The Center for Radio Preservation and Archives at WYSO
The Center for Radio Preservation and Archives at WYSO embodies one of the station's guiding principles: preservation as a form of public service. In practice, that means preserving the “records of conversations, cultural events, news, and decisions that shape our station, our community, and sometimes the world.”
How the Center does that is reflected in the variety of initiatives that live under its wide preservationist umbrella:
The WYSO Archives
The WYSO Archives houses radio programs, recordings, and other station-related media created since WYSO’s first broadcast on February 8, 1958, to the present.
In the collection are nearly 5,000 obsolete and at-risk audio assets, including open-reel tapes, cassettes, and hundreds of CDs, carts, mini disks, Digital Audio Tapes (DATs), floppy disks and other media. In 2009, the station began to catalog and digitize this collection when we were chosen to take part in the American Archive of Public Broadcasting (AAPB) pilot project. That work began in collaboration with Deanna Ulvestad, former archivist at Greene County Public Library, and was made possible by a grant from The Corporation for Public Broadcasting.
About 300 hours of the ¼” open-reel tapes have been digitized so far, and are accessible online through AAPB, which will eventually house the entire collection. A Mellon grant to AAPB will enable the Center for Radio Preservation and Archives to digitize and archive an additional 1300 locally produced open-reel tapes. The DATs and cassettes have been digitized in-house.
The Archives also houses over 240,000 born digital assets created over the past several decades, along with the hundreds of files now being created every day. The Center is planning to implement a Digital Asset Management System (DAMS) to organize and care for this part of the collection for future accessibility.

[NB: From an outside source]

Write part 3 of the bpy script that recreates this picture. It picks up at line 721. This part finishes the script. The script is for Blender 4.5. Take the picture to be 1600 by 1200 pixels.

In addition to the audio material, the WYSO Archives contain more than 500 photographs chronicling the station’s history, along with negatives, slides, posters, program guides going back to the first day of operation, news clippings, videos, awards, bumper stickers, t-shirts, tote bags, and mugs. The program guide collection is an especially rich historical resource for researchers and staff.
Click here to read about the history of the WYSO Archives, written by volunteer Andy Valeri as part of his master’s research at the University of Dayton .
Civil Rights Oral History Project
The Yellow Springs Civil Rights Oral History Collection is composed of more than 50 interviews with area elders. Content from that collection is used to produce the series Loud as the Rolling Sea. The series is stewarded by Dr. Kevin McGruder, Antioch College history professor, Community Voices producer, and member of the Miami Valley Public Media governing board and the HBCU Radio Preservation Project advisory board.
Rediscovered Radio
The Rediscovered Radio series, created in 2013 by Center director Jocelyn Robinson, draws on material contained in the WYSO Archives. She is also coproducer, with WYSO Music Director Juliet Fromholt, of the podcast Women’s Voices, Women’s Music in the WYSO Archives, which launched in 2024. WYSO is a national leader in using historical material in content creation.
HBCU Radio Preservation Project (HBCU RPP)
What we’ve learned growing and developing the WYSO Archives informs the HBCU Radio Preservation Project (HBCU RPP), now in its 4-year implementation phase. The HBCU RPP works with radio stations and institutional archives on the campuses of Historically Black Colleges and Universities (HBCU) to preserve radio material produced by the stations in the past, present, and future. The aim is to instill an ethos of preservation among HBCU radio stations and their campus archives and create a replicable model that can serve not only HBCUs, but ultimately any college radio station, tribal stations, rural stations, and other public and community stations.
Looking Ahead
In 2025 WYSO will be moving to a new home in the renovated historic Union Schoolhouse in Yellow Springs. The Center for Radio Preservation and Archives will have a dedicated and publicly accessible archives space there, which will also be used to conduct workshops and other public programs related to radio preservation.